Collected data entries:
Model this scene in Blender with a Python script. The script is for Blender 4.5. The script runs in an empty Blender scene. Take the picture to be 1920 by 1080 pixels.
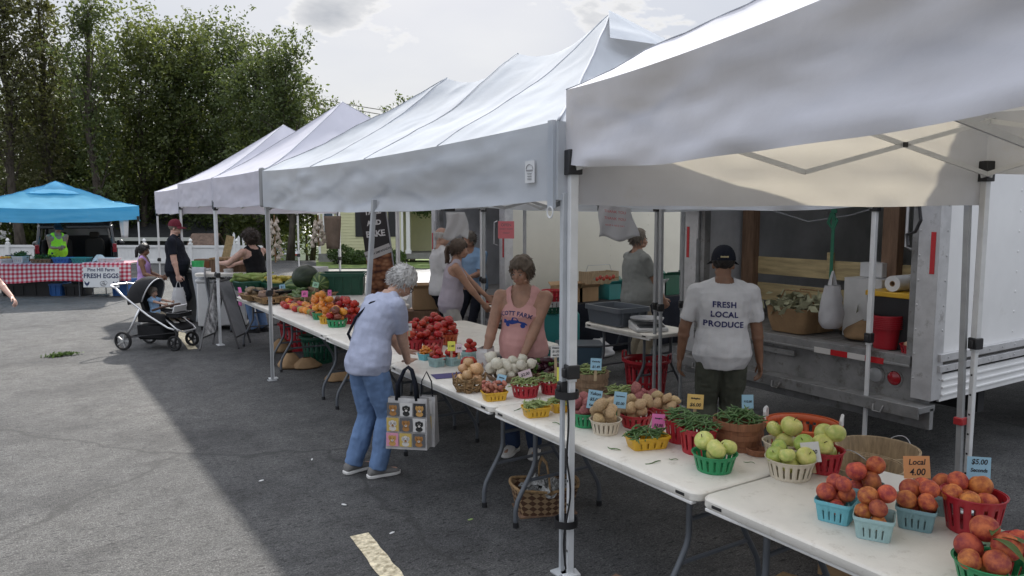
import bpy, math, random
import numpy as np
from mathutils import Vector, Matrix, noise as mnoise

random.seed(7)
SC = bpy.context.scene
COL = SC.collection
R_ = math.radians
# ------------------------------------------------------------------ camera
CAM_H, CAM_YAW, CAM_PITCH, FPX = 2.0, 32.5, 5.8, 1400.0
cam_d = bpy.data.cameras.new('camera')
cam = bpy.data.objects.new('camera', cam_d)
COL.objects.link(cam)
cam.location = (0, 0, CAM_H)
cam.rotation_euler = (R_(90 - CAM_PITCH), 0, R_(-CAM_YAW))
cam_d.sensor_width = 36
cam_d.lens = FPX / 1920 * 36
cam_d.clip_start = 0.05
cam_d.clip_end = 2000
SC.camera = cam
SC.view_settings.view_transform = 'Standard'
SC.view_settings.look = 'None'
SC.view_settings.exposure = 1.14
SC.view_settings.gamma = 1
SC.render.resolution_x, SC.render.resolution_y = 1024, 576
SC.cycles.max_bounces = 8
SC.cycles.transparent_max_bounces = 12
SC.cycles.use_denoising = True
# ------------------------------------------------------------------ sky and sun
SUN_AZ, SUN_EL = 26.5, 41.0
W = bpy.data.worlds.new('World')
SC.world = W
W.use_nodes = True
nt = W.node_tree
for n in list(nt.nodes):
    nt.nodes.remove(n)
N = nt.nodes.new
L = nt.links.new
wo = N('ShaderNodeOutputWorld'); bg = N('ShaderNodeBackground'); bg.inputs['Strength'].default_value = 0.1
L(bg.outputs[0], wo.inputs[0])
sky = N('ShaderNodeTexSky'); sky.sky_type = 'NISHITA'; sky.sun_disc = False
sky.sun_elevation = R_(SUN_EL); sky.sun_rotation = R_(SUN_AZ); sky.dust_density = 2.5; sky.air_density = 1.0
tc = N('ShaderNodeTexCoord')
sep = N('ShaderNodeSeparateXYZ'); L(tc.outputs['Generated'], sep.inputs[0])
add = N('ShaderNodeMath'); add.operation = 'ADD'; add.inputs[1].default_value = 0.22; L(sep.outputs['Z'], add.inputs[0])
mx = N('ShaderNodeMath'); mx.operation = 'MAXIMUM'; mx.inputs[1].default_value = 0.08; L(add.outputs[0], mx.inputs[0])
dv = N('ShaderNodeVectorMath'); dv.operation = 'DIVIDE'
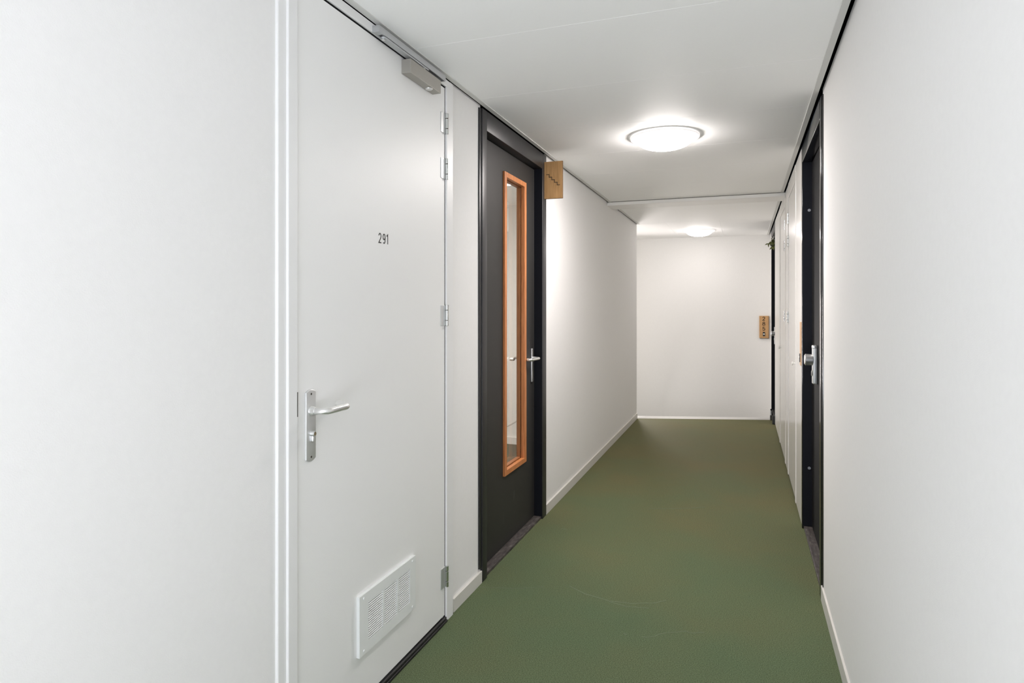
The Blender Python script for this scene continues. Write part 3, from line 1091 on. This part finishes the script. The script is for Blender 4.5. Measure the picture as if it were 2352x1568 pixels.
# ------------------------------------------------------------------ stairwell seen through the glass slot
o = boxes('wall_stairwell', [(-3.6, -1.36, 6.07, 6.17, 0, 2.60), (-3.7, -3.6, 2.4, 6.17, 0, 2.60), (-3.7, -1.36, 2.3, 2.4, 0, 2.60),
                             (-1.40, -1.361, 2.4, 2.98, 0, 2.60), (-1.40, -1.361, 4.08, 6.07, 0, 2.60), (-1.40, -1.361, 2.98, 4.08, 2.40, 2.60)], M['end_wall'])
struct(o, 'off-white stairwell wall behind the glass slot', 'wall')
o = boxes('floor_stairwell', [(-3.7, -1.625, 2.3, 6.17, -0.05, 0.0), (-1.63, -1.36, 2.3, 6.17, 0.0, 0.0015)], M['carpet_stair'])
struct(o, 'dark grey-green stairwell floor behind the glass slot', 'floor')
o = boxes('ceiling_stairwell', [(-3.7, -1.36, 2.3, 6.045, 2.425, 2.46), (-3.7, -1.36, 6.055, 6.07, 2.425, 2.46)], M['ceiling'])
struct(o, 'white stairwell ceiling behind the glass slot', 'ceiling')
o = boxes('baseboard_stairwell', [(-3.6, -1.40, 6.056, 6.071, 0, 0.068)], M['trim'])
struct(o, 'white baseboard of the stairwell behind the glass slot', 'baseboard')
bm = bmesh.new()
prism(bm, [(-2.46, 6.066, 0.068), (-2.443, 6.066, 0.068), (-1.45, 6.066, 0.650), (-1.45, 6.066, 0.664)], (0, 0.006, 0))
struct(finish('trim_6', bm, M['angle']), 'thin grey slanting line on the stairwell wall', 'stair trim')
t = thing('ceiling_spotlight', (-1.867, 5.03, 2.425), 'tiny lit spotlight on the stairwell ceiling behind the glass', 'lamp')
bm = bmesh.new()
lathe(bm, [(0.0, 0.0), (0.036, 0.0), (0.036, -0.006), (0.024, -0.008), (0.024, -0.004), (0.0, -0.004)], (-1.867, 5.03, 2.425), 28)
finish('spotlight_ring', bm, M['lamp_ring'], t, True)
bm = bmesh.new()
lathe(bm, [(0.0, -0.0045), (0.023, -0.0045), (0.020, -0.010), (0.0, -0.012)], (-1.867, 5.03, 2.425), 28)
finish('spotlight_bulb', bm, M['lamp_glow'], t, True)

WHAT TO WORK ON:
All of the material above is to be copied exactly, except for its images.

RESULT OF THE TASK:
Model this scene in Blender with a Python script. The script is for Blender 4.5. The script runs in an empty Blender scene. Take the picture to be 1920 by 1080 pixels.
import bpy, math, random
import numpy as np
from mathutils import Vector, Matrix, noise as mnoise

random.seed(7)
SC = bpy.context.scene
COL = SC.collection
R_ = math.radians
# ------------------------------------------------------------------ camera
CAM_H, CAM_YAW, CAM_PITCH, FPX = 2.0, 32.5, 5.8, 1400.0
cam_d = bpy.data.cameras.new('camera')
cam = bpy.data.objects.new('camera', cam_d)
COL.objects.link(cam)
cam.location = (0, 0, CAM_H)
cam.rotation_euler = (R_(90 - CAM_PITCH), 0, R_(-CAM_YAW))
cam_d.sensor_width = 36
cam_d.lens = FPX / 1920 * 36
cam_d.clip_start = 0.05
cam_d.clip_end = 2000
SC.camera = cam
SC.view_settings.view_transform = 'Standard'
SC.view_settings.look = 'None'
SC.view_settings.exposure = 1.14
SC.view_settings.gamma = 1
SC.render.resolution_x, SC.render.resolution_y = 1024, 576
SC.cycles.max_bounces = 8
SC.cycles.transparent_max_bounces = 12
SC.cycles.use_denoising = True
# ------------------------------------------------------------------ sky and sun
SUN_AZ, SUN_EL = 26.5, 41.0
W = bpy.data.worlds.new('World')
SC.world = W
W.use_nodes = True
nt = W.node_tree
for n in list(nt.nodes):
    nt.nodes.remove(n)
N = nt.nodes.new
L = nt.links.new
wo = N('ShaderNodeOutputWorld'); bg = N('ShaderNodeBackground'); bg.inputs['Strength'].default_value = 0.1
L(bg.outputs[0], wo.inputs[0])
sky = N('ShaderNodeTexSky'); sky.sky_type = 'NISHITA'; sky.sun_disc = False
sky.sun_elevation = R_(SUN_EL); sky.sun_rotation = R_(SUN_AZ); sky.dust_density = 2.5; sky.air_density = 1.0
tc = N('ShaderNodeTexCoord')
sep = N('ShaderNodeSeparateXYZ'); L(tc.outputs['Generated'], sep.inputs[0])
add = N('ShaderNodeMath'); add.operation = 'ADD'; add.inputs[1].default_value = 0.22; L(sep.outputs['Z'], add.inputs[0])
mx = N('ShaderNodeMath'); mx.operation = 'MAXIMUM'; mx.inputs[1].default_value = 0.08; L(add.outputs[0], mx.inputs[0])
dv = N('ShaderNodeVectorMath'); dv.operation = 'DIVIDE'
The Blender Python script for this scene continues. Write part 3, from line 1091 on. This part finishes the script. The script is for Blender 4.5. Measure the picture as if it were 2352x1568 pixels.
# ------------------------------------------------------------------ stairwell seen through the glass slot
o = boxes('wall_stairwell', [(-3.6, -1.36, 6.07, 6.17, 0, 2.60), (-3.7, -3.6, 2.4, 6.17, 0, 2.60), (-3.7, -1.36, 2.3, 2.4, 0, 2.60),
                             (-1.40, -1.361, 2.4, 2.98, 0, 2.60), (-1.40, -1.361, 4.08, 6.07, 0, 2.60), (-1.40, -1.361, 2.98, 4.08, 2.40, 2.60)], M['end_wall'])
struct(o, 'off-white stairwell wall behind the glass slot', 'wall')
o = boxes('floor_stairwell', [(-3.7, -1.625, 2.3, 6.17, -0.05, 0.0), (-1.63, -1.36, 2.3, 6.17, 0.0, 0.0015)], M['carpet_stair'])
struct(o, 'dark grey-green stairwell floor behind the glass slot', 'floor')
o = boxes('ceiling_stairwell', [(-3.7, -1.36, 2.3, 6.045, 2.425, 2.46), (-3.7, -1.36, 6.055, 6.07, 2.425, 2.46)], M['ceiling'])
struct(o, 'white stairwell ceiling behind the glass slot', 'ceiling')
o = boxes('baseboard_stairwell', [(-3.6, -1.40, 6.056, 6.071, 0, 0.068)], M['trim'])
struct(o, 'white baseboard of the stairwell behind the glass slot', 'baseboard')
bm = bmesh.new()
prism(bm, [(-2.46, 6.066, 0.068), (-2.443, 6.066, 0.068), (-1.45, 6.066, 0.650), (-1.45, 6.066, 0.664)], (0, 0.006, 0))
struct(finish('trim_6', bm, M['angle']), 'thin grey slanting line on the stairwell wall', 'stair trim')
t = thing('ceiling_spotlight', (-1.867, 5.03, 2.425), 'tiny lit spotlight on the stairwell ceiling behind the glass', 'lamp')
bm = bmesh.new()
lathe(bm, [(0.0, 0.0), (0.036, 0.0), (0.036, -0.006), (0.024, -0.008), (0.024, -0.004), (0.0, -0.004)], (-1.867, 5.03, 2.425), 28)
finish('spotlight_ring', bm, M['lamp_ring'], t, True)
bm = bmesh.new()
lathe(bm, [(0.0, -0.0045), (0.023, -0.0045), (0.020, -0.010), (0.0, -0.012)], (-1.867, 5.03, 2.425), 28)
finish('spotlight_bulb', bm, M['lamp_glow'], t, True)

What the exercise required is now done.